Selon la Cour, « toute donnée située sur un serveur même localisé à l’étranger accessible à partir d’un ordinateur se trouvant sur les lieux visités [doit être] considérée comme étant détenue à l’adresse à laquelle se trouve cet ordinateur » ;
(ii) sur le caractère déloyal de la procédure, la Cour a jugé l’argument infondé en faisant valoir que les salariés se devaient en tout état de cause de communiquer dans le cadre d’une perquisition fiscale toutes les informations permettant à l’administration de saisir les documents se trouvant dans les lieux visités. Elle a relevé en outre que les opérations de visites étaient effectuées sous le contrôle d’officiers de police judiciaire qui pouvaient être saisis en présence d’une difficulté, ce qui n’a pas été le cas en l’espèce ;
(iii) la Cour a enfin refusé l’argument selon lequel la procédure mise en œuvre n’apportait aucune garantie en ce qui concerne la véracité des fichiers saisis. Google s’appuyait à ce titre sur les conclusions d’un rapport d’expert qui estimait que la chaîne d’intégrité de la preuve n’avait pas été respectée par l’administration, le calcul des empreintes numériques ayant eu lieu après la copie. La Cour a fait valoir que la remise de cinq CD-Rom aux sociétés Google, contenant trois fichiers informatiques saisis, constituait un protocole opératoire suffisamment précis pour protéger les droits de la défense, puisqu’elle permettait à Google Ireland et Google France de vérifier la fidélité de la copie des pièces saisies par rapport aux documents originaux, ce qui n’aurait pas pu être le cas si l’administration leur avait remis un procès-verbal établi par un huissier de justice.

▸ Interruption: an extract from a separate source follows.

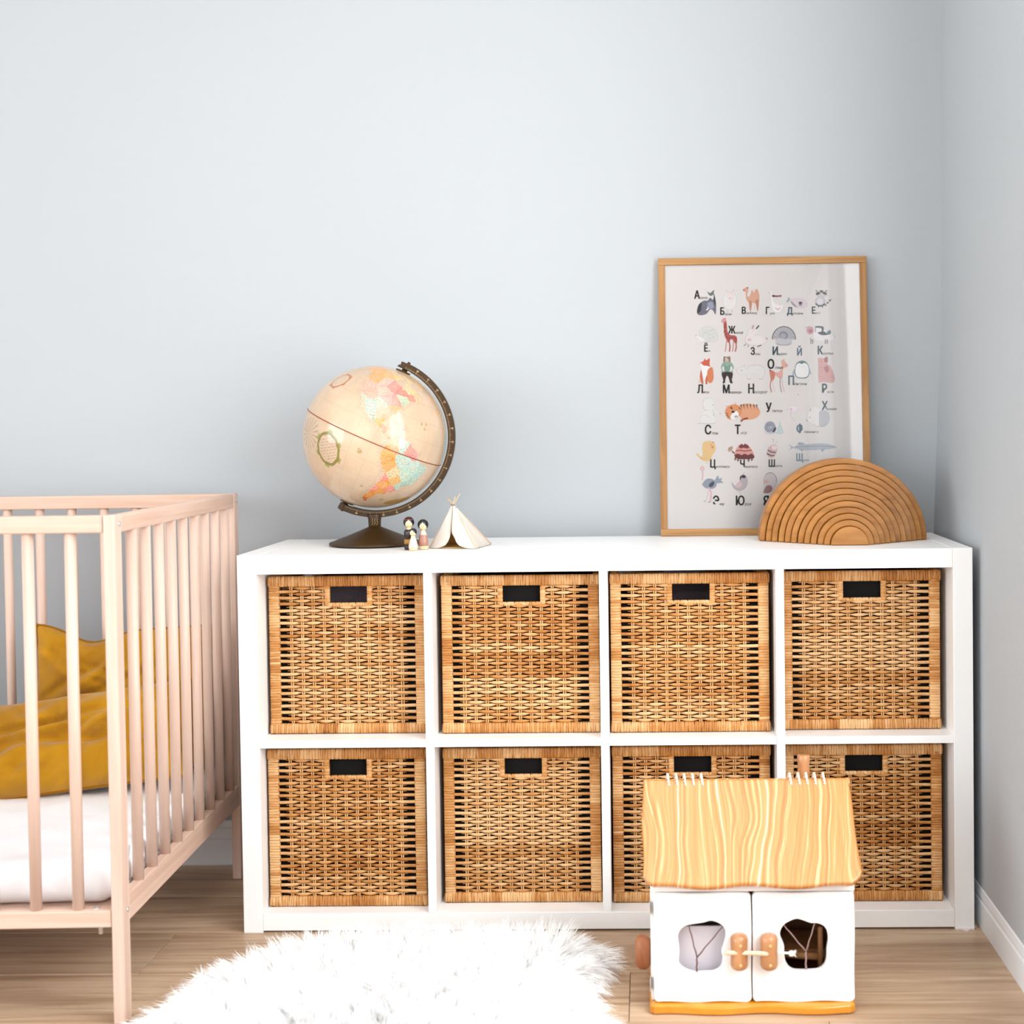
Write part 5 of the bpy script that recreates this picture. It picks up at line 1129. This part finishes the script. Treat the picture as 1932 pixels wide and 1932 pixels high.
# ------------------------------------------------------------------ wooden rainbow
M_rain = wood('honey_wood', 'ab7230', '96601f', (6, 34, 34), 0.42, dark='774510', rand=13, coat=0.15)
rb = thing('wooden_rainbow', 'stacking wooden rainbow of nested honey-coloured arches, standing before the poster', 'toy', (1.2418, 0.14, 0.7652), (0, 0, math.radians(-1.5)))
NR = 12
for k in range(NR):
    f = k / (NR - 1); Ro = 0.1780 + (0.0385 - 0.1780) * f; Ri = Ro - 0.0122
    ya = 0.2080 + (0.0865 - 0.2080) * f - 0.14
    n = 72 if k < 6 else 48
    sq = 0.985
    outer = [(Ro * math.cos(a), Ro * math.sin(a) * sq) for a in np.linspace(0, PI, n)]
    outl = outer if k == NR - 1 else outer + [(Ri * math.cos(a), Ri * math.sin(a) * sq) for a in np.linspace(PI, 0, n)]
    if k == NR - 1: outl = [(Ro, 0)] + outer[1:-1] + [(-Ro, 0)]
    dpt = 0.068
    V, F = outline_solid([outl], dpt, 0.0016, 2)
    V2 = np.stack([V[:, 0], V[:, 2] + dpt / 2, V[:, 1]], 1); V2[:, 2] = np.maximum(V2[:, 2], 0)
    mb = MB(); mb.add(V2, [tuple(q[::-1]) for q in F]); nm = 'arch' if k < NR - 1 else 'core_block'
    me = mb.mesh(nm, M_rain)
    tl = (0.9, -0.7, 0.4, -1.0, 0.6, 0.2, -0.5, 0.8, -0.3, 0.4, 0.1, 0)[k] * 0.0
    obj(nm, me, rb, (0.0003 * math.sin(k * 2.3), ya, 0.0), (0, tl, 0))

# ------------------------------------------------------------------ toy house
M_hw = newmat('white_gloss_paint', (0.88, 0.87, 0.86), 0.28, 0.5)
M_honey = wood('honey_varnish', 'dd9428', 'cf821c', (14, 3, 30), 0.22, coat=0.5, spec=0.5)
M_inner = wood('brown_inner_wood', '946238', '754826', (20, 4, 20), 0.5)
M_knob = wood('knob_wood', 'bd875c', 'a06c42', (40, 40, 8), 0.3, coat=0.3)
M_roof = newmat('grained_roof', lin('f4bf6c'), 0.26, 0.5, coat=0.5, coat_rough=0.12)
def _roof():
    m = M_roof; v = coords(m, (1, 1, 1))
    sp = N(m, 'ShaderNodeSeparateXYZ'); L(m, v, sp.inputs[0])
    nz = noise(m, coords(m, (6, 3.4, 3)), 1.0, 2, 0.4); nz2 = noise(m, coords(m, (110, 2.4, 30)), 1.0, 4, 0.6, 0.2)
    a = N(m, 'ShaderNodeMath', operation='MULTIPLY_ADD'); a.inputs[1].default_value = 0.12; L(m, nz, a.inputs[0]); L(m, sp.outputs[0], a.inputs[2])
    cb = N(m, 'ShaderNodeCombineXYZ'); L(m, a.outputs[0], cb.inputs[0])
    lines = noise(m, cb.outputs[0], 130, 3, 0.65)
    mx = N(m, 'ShaderNodeMath', operation='MULTIPLY_ADD'); mx.inputs[1].default_value = 0.28; L(m, nz2, mx.inputs[0])
    m3 = N(m, 'ShaderNodeMath', operation='MULTIPLY_ADD'); m3.inputs[1].default_value = 1.25; m3.inputs[2].default_value = -0.26; L(m, lines, m3.inputs[0]); L(m, m3.outputs[0], mx.inputs[2])
    r = ramp(m, [(0.28, lin('a8601a')), (0.44, lin('ba7430')), (0.56, lin('c98a4a')), (0.64, lin('e0b684')), (0.76, lin('f2dcc0'))]); L(m, mx.outputs[0], r.inputs[0]); L(m, r.outputs[0], bsdf(m).inputs['Base Color'])
    bump(m, lines, 0.22, 0.0012)
_roof()
HX0, HX1, HY0, HY1 = 0.8216, 1.1746, -0.380, -0.150
hs = thing('toy_house', 'wooden toy house, white with a honey-coloured grained roof and two doors', 'toy house', (0.998, -0.27, 0))
def hp(mb_or_me, name, mat=None, **kw):
    """mesh given in room coordinates, parented to the house"""
    me = mb_or_me if mat is None else mb_or_me.mesh(name, mat)
    o = obj(name, me, hs, **kw); o.location = Vector(o.location) - Vector((0.998, -0.27, 0)); return o
def hbox(name, b, mat, bev=0.0015, **kw):
    o = boxo(name, b, mat, hs, bev, **kw); o.location = Vector(o.location) - Vector((0.998, -0.27, 0)); return o
# base slab with wavy edge
wv = [(0.8205 + 0.351 * t, -0.394 + 0.0035 * math.sin(2 * PI * t * 2.1 + 0.4)) for t in np.linspace(0.02, 0.98, 30)]
outl = [(0.8195, -0.385)] + wv + [(1.1725, -0.386), (1.174, -0.37), (1.173, -0.14), (0.820, -0.14), (0.8190, -0.37)]
V, F = outline_solid([outl], 0.0155, 0.004, 3); mb = MB(); V[:, 2] += 0.0085 + 0.0 * V[:, 0]
V[:, 2] += np.where(V[:, 2] > 0.009, 0.0010 * np.sin((V[:, 0] - 0.82) * 38), 0)
mb.add(V, F, smooth=False); hp(mb, 'base', M_honey, label='honey-varnished base board')
# side walls with gables
ridge = (-0.268, 0.372)
for nm, x0, x1 in (('side_wall', HX0 + 0.0005, HX0 + 0.0125), ('side_wall', HX1 - 0.0125, HX1 - 0.0005)):
    g = [(-0.367, 0.0168), (-0.367, 0.262), (ridge[0], ridge[1] - 0.012), (HY1 - 0.008, 0.262), (HY1 - 0.008, 0.0168)]
    V, F = outline_solid([g], x1 - x0, 0.0012, 1); V2 = np.stack([V[:, 2] + (x0 + x1) / 2, V[:, 0], V[:, 1]], 1); mb = MB(); mb.add(V2, F); hp(mb, nm, M_hw)
hbox('back_wall', (HX0 + 0.0125, HX1 - 0.0125, HY1 - 0.020, HY1 - 0.008, 0.0168, 0.258), M_hw)
hbox('lintel', (HX0 + 0.0005, HX1 - 0.0005, -0.3795, -0.3678, 0.2100, 0.2330), M_hw)
hbox('inner_floor', (HX0 + 0.013, HX1 - 0.013, -0.366, HY1 - 0.021, 0.0168, 0.0235), M_inner)
hbox('inner_ceiling', (HX0 + 0.013, HX1 - 0.013, -0.366, HY1 - 0.021, 0.1660, 0.1720), M_inner)
hbox('inner_back', (0.992, HX1 - 0.013, HY1 - 0.0245, HY1 - 0.0215, 0.0240, 0.1655), M_inner, 0)
hbox('partition', (0.984, 0.990, -0.364, HY1 - 0.022, 0.0240, 0.1655), M_inner)
hbox('inner_screen', (0.836, 0.983, -0.345, -0.340, 0.0240, 0.1375), newmat('pale_lilac_board', lin('dcd4da'), 0.6), 0.0008, label='pale board inside behind the first door')
hbox('hinge', (HX0 - 0.0018, HX0 + 0.0005, -0.379, -0.366, 0.036, 0.058), M_metal, 0.0004); hbox('hinge', (HX0 - 0.0018, HX0 + 0.0005, -0.379, -0.366, 0.168, 0.190), M_metal, 0.0004)
# doors with window cut-outs
def door(x0, x1, hole, name='door'):
    z0, z1 = 0.0172, 0.2078; r = 0.008
    bot = [(x0 + r + (x1 - x0 - 2 * r) * t, z0 + 0.0011 * math.sin(2 * PI * t * 1.6 + 0.6)) for t in np.linspace(0, 1, 22)]
    top = [(x1 - r - (x1 - x0 - 2 * r) * t, z1 + 0.0008 * math.sin(2 * PI * t * 1.3)) for t in np.linspace(0, 1, 16)]
    def cor(cx, cz, a0): return [(cx + r * math.cos(a), cz + r * math.sin(a)) for a in np.linspace(math.radians(a0), math.radians(a0 + 90), 6)][1:-1]
    outl = bot + cor(x1 - r, z0 + r, 270) + [(x1 - 0.0006 * math.sin(7 * q), z0 + r + (z1 - z0 - 2 * r) * q) for q in np.linspace(0, 1, 14)] + cor(x1 - r, z1 - r, 0) + top + cor(x0 + r, z1 - r, 90) + [(x0 + 0.0006 * math.sin(6 * q), z1 - r - (z1 - z0 - 2 * r) * q) for q in np.linspace(0, 1, 14)] + cor(x0 + r, z0 + r, 180)
    V, F = outline_solid([outl, spline(hole, 5)], 0.012, 0.0022, 3)
    V2 = np.stack([V[:, 0], V[:, 2] - 0.374, V[:, 1]], 1); mb = MB(); mb.add(V2, [tuple(q[::-1]) for q in F])
    return hp(mb, name, M_hw)
holeL = [(0.8698, 0.1344), (0.8748, 0.1444), (0.8864, 0.1515), (0.9128, 0.1558), (0.9271, 0.159), (0.9413, 0.154), (0.95, 0.1451), (0.9515, 0.1317), (0.9475, 0.1162), (0.9441, 0.1051), (0.9462, 0.094), (0.9427, 0.0785), (0.9317, 0.0708), (0.9152, 0.0692), (0.8987, 0.0687), (0.8823, 0.0738), (0.8714, 0.0833), (0.8704, 0.0944), (0.8717, 0.1078), (0.8702, 0.1222)]
holeR = [(1.0457, 0.1395), (1.0523, 0.1514), (1.0642, 0.1585), (1.0748, 0.1615), (1.0866, 0.1584), (1.0983, 0.1542), (1.1101, 0.1535), (1.1207, 0.1487), (1.1265, 0.1391), (1.1282, 0.1248), (1.1257, 0.1092), (1.1249, 0.0913), (1.1201, 0.0794), (1.1106, 0.0729), (1.0941, 0.0714), (1.0728, 0.0715), (1.0623, 0.0755), (1.0553, 0.0857), (1.0524, 0.1001), (1.052, 0.1156), (1.0468, 0.1288)]
dL = door(0.8275, 0.9957, holeL); dR = door(0.9979, 1.1735, holeR)
M_twig = wood('twig_bark', '6a4a44', '4c322e', (30, 30, 8), 0.7); M_twig2 = newmat('pale_twig', lin('a08480'), 0.7)
def sub(o_parent, mb, name, mat, **kw):
    o = obj(name, mb.mesh(name, mat), o_parent, **kw); o.location = Vector(o.location) - Vector((0.998, -0.27, 0)) - Vector(o_parent.location); return o
def twig(parent, base, fork, t1, t2, mat):
    mb = MB(); y = -0.3735
    def seg(a, b, r0, r1):
        n = 7; mb.tube([((a[0] + (b[0] - a[0]) * q / (n - 1)) + 0.0006 * math.sin(q * 2.2), y, a[1] + (b[1] - a[1]) * q / (n - 1)) for q in range(n)], np.linspace(r0, r1, n) * (1 + 0.08 * np.sin(np.arange(n) * 2)), 8)
    seg(base, fork, 0.00150, 0.0014); seg(fork, t1, 0.0012, 0.0009); seg(fork, t2, 0.0012, 0.0009)
    sub(parent, mb, 'twig_lattice', mat, label='forked twig across the window opening')
twig(dL, (0.9011, 0.0672), (0.9019, 0.0934), (0.8880, 0.1515), (0.9470, 0.1470), M_twig)
twig(dR, (1.0899, 0.0700), (1.0902, 0.1027), (1.0510, 0.1510), (1.1068, 0.1545), M_twig2)
M_peg = newmat('pale_peg', lin('e6b67c'), 0.35)
def knob(parent, x, zc):
    mb = MB(); h = 0.0305; r = 0.0152
    pr = [(0.0001, -h), (r * 0.55, -h), (r * 0.86, -h * 0.90), (r, -h * 0.72), (r * 0.97, -h * 0.3), (r * 0.93, 0), (r * 0.97, h * 0.35), (r, h * 0.72), (r * 0.86, h * 0.92), (r * 0.55, h), (0.0001, h)]
    mb.lathe(pr, 28, center=(x, -0.3915, zc)); sub(parent, mb, 'door_knob', M_knob)
    for dz in (0.0150, -0.0185):
        mb = MB(); mb.tube([(x + 0.0015, -0.4062, zc + dz), (x + 0.0015, -0.4068, zc + dz), (x + 0.0015, -0.4072, zc + dz)], [0.0026, 0.0026, 0.0018], 10)
        sub(parent, mb, 'peg_end', M_peg, label='pale dowel end in the knob')
knob(dL, 0.9738, 0.1100); knob(dR, 1.0248, 0.1097)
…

Si l’administration a gagné dans cette affaire une première manche, il n’est pas évident qu’elle parvienne à remporter la seconde, tant il lui sera difficile de démontrer que Google Ireland a effectivement généré des profits taxables en France.
En effet, au-delà des modalités d’exécution de la procédure de saisie, cette affaire illustre bien l’embarras dans laquelle se trouve l’administration fiscale pour trouver un fondement valable à l’imposition en France les géants de l’internet, en particulier ceux qui vivent de la publicité : Google, Facebook et Twitter.
Toute la difficulté réside dans le fait de trouver un critère de rattachement des profits à la France. Jusqu’à l’avènement du numérique, la publicité était territorialisée : les annonceurs achetaient des espaces sur des médias localisés en France. Avec le développement d’internet, il n’est plus nécessaire d’utiliser des moyens situés en France pour faire de la publicité auprès d’internautes français.
Le rapport Colin sur la fiscalité du numérique, qui doit être remis au gouvernement en décembre prochain, devrait prendre position sur cette question.